Jon is not making decisions that are popular or liked by his men. He is making decisions based on defending the realm. Save the lives of the freefolk - and not provide more dead to the Others, save the men he send to Hardhome, prepare the watch, prepare the castles, get more food, train more people etc. He too makes mistakes - fails to read the mood of the people. Fails to take warnings seriously. Undermines the neutrality of the watch by interfering in the affairs of the realm.
Doing a re-read of the Wheel of Time series before the TV adaptation premieres, I am reminded of this line from Rand al’Thor returning to one of the kingdoms he conquered. This is the hero of the story, the good guy.
The pair gathered themselves, drew deep breaths — and saw Rand over the Maidens’ heads. Their eyes nearly popped out of their faces. Each man glanced sideways at the other, and then they were on their knees. One stared fixedly at the floor; the other squeezed his eyes shut, and Perrin heard him praying under his breath. “So am I loved,” Rand said softly. - A Crown of Swords
Ruling is not always about being popular, beloved, compassionate, always being right etc. I doubt GRRM intends it to be that way. He has given several instances of rulers and leaders in his books and as he points out none of them has had it easy. Hindsight is 2020 and all that and leader often times make unpopular decisions.

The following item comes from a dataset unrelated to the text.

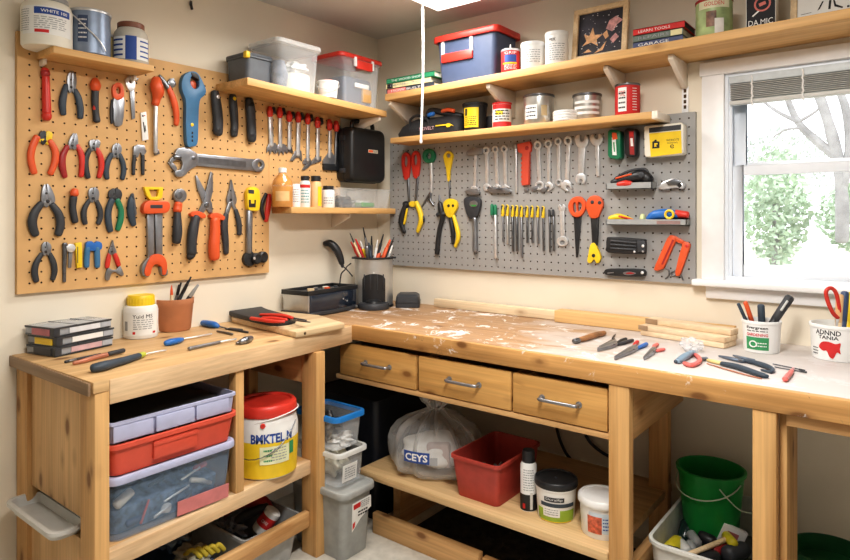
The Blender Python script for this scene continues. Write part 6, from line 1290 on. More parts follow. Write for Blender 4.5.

I am torn on Dany’s ending. On the one hand, I find it hard to believe that GRRM is going to kill off a character that he spend so much time building up as a ruler. She is also one of the big 5, who is mentioned as surviving till the end along with Jon, Arya, Bran and Tyrion in the original outline. Why would he kill off just Dany from the big 5?
But would Benioff and Weiss really kill off Daenerys if she does not die in the books? That’s a really big departure for a central book character. I think GRRM knows the endings of the big 5 - in interviews he has always stated that he knows Jon, Arya and Tyrion’s endings.
So whether Dany lives or dies in the books? I don’t know. It will indeed be very disappointing if she does die though. I want the big 5 to make it and have decently good endings.